▶ What is needed: Your task is to reproduce, verbatim and without pictures, the lines from the opening of the listing through the line containing "random.seed(4)".

▶ Material provided:
# # #
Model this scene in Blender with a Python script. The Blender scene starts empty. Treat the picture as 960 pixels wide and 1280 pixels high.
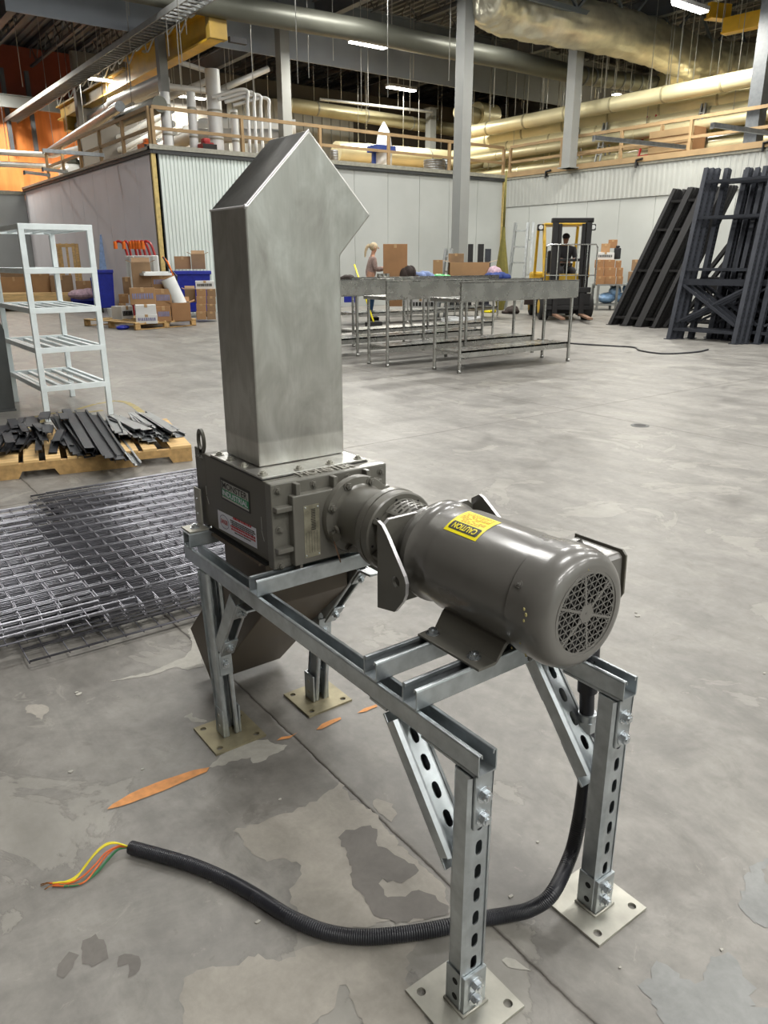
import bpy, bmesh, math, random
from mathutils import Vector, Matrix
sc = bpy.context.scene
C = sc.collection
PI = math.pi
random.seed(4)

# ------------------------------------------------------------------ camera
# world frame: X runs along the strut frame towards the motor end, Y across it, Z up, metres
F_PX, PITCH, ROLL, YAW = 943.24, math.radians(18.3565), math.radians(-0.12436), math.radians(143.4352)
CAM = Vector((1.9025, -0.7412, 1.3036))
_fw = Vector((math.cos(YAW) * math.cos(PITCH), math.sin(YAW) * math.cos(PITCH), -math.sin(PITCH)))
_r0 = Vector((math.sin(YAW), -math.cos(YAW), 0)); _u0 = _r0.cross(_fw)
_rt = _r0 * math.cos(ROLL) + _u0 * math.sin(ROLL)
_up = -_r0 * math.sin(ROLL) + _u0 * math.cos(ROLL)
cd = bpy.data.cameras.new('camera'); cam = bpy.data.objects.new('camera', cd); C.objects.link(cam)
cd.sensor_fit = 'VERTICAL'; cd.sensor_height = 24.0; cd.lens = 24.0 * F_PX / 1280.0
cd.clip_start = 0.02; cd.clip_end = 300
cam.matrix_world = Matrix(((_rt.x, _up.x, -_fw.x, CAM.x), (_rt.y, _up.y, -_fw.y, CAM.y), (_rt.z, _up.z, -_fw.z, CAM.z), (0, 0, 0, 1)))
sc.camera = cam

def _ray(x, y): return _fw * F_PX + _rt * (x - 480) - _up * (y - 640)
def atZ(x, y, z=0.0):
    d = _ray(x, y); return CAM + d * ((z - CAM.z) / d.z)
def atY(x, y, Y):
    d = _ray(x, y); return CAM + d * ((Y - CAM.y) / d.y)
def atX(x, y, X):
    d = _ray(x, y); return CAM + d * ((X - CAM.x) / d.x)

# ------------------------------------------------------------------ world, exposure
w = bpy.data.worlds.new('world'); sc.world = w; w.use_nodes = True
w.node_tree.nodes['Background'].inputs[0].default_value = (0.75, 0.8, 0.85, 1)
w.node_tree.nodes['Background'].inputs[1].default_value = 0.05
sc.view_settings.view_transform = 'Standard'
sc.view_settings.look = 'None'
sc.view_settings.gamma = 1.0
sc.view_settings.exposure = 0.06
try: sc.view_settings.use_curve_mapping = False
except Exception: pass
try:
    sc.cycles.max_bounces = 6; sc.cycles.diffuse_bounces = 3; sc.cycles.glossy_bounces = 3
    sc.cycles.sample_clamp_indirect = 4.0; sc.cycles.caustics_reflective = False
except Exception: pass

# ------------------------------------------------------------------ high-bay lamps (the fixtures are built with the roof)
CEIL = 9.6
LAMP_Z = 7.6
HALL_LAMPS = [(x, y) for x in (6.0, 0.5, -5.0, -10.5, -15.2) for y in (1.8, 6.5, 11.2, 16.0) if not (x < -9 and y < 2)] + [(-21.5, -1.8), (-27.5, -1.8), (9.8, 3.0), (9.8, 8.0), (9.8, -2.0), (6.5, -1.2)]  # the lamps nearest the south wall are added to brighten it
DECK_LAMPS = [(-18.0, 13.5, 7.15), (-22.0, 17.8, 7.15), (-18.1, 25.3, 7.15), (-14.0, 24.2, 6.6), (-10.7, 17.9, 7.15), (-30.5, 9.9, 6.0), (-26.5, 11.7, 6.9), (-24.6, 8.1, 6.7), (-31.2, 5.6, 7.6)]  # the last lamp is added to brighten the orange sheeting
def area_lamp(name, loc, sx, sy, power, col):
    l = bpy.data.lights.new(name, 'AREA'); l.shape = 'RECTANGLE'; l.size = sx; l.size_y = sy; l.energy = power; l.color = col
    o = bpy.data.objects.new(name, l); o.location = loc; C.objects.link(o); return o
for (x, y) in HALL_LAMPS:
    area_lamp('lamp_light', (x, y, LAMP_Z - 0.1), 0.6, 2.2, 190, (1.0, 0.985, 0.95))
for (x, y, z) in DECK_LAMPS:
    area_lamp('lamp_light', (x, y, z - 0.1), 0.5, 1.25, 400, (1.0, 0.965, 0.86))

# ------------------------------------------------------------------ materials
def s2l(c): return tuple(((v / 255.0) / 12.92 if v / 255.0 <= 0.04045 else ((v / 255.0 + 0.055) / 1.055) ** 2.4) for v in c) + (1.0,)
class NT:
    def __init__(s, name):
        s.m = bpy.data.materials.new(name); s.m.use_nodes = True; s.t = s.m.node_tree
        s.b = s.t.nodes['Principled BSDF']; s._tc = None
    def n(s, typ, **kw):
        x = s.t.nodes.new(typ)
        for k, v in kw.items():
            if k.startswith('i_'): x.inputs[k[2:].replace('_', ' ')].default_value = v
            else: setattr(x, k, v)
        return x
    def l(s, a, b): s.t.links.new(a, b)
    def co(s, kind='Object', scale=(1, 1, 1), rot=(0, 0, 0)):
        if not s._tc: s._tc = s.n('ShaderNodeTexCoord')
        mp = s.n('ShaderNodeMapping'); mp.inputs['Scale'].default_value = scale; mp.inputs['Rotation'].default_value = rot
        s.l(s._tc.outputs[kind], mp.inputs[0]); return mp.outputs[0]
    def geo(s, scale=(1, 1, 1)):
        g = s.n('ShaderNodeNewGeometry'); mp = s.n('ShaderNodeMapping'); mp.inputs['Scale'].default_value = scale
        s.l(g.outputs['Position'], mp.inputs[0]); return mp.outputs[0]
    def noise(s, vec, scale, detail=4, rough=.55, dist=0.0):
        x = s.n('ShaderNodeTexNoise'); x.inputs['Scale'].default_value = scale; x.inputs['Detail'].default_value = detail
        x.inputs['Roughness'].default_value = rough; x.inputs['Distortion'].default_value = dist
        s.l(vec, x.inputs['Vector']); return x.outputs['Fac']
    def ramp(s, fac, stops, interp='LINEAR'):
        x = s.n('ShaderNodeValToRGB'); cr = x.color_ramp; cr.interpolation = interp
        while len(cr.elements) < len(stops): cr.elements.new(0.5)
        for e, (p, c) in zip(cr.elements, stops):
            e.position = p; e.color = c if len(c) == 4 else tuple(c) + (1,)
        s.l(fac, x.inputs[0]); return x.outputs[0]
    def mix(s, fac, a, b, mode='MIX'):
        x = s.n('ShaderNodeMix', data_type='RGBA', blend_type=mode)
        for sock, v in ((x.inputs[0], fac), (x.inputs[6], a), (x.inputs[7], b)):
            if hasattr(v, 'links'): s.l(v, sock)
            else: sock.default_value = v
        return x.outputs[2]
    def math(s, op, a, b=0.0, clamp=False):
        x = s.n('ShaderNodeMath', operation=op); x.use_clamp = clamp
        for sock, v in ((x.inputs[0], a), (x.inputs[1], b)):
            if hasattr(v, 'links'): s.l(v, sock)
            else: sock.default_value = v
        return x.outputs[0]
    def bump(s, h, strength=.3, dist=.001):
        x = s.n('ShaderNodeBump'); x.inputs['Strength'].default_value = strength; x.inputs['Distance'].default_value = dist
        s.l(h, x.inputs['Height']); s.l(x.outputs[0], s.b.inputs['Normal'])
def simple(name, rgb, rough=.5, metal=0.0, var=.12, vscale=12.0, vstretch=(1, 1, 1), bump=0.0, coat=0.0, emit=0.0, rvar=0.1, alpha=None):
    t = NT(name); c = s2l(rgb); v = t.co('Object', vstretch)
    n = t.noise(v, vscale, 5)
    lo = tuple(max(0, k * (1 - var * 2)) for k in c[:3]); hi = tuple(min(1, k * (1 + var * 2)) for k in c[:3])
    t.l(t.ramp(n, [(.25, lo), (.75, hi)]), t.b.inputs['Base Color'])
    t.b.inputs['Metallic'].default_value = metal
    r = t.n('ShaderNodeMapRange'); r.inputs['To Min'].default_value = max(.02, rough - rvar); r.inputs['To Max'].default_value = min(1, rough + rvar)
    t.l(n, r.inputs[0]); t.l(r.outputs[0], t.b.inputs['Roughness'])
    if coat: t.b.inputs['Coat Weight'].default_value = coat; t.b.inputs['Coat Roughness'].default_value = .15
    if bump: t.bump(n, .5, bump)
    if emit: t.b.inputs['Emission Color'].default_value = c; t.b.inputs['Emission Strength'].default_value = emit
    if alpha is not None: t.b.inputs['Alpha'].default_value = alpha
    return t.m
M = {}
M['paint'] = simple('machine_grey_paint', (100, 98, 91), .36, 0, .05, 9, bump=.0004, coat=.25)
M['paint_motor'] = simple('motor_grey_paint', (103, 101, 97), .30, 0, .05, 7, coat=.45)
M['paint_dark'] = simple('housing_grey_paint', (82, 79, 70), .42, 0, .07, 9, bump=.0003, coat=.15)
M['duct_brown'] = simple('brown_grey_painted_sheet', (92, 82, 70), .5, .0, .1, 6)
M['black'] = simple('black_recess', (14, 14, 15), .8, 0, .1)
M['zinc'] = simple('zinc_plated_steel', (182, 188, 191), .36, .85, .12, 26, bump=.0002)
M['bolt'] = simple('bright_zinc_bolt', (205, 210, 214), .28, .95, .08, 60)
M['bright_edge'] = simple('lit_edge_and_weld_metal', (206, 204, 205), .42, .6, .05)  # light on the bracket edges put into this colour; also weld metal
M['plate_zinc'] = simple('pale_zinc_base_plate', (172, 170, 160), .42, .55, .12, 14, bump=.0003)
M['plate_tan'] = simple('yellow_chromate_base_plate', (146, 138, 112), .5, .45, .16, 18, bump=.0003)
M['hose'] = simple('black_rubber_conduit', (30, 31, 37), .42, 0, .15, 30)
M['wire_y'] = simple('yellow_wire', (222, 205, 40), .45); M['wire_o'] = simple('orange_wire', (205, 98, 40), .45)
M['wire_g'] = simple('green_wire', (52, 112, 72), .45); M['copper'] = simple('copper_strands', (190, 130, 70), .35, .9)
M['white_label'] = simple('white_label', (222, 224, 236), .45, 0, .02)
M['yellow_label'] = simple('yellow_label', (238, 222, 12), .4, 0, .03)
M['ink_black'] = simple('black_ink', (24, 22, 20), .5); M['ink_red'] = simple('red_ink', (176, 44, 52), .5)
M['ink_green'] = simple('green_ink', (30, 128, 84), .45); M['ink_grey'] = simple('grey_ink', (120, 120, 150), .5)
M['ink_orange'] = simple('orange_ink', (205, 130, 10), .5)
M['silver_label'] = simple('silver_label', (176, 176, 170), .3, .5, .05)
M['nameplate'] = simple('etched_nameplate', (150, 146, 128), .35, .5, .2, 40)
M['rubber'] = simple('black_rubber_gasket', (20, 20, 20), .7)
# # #
▶ Response:
Model this scene in Blender with a Python script. The Blender scene starts empty. Treat the picture as 960 pixels wide and 1280 pixels high.
import bpy, bmesh, math, random
from mathutils import Vector, Matrix
sc = bpy.context.scene
C = sc.collection
PI = math.pi
random.seed(4)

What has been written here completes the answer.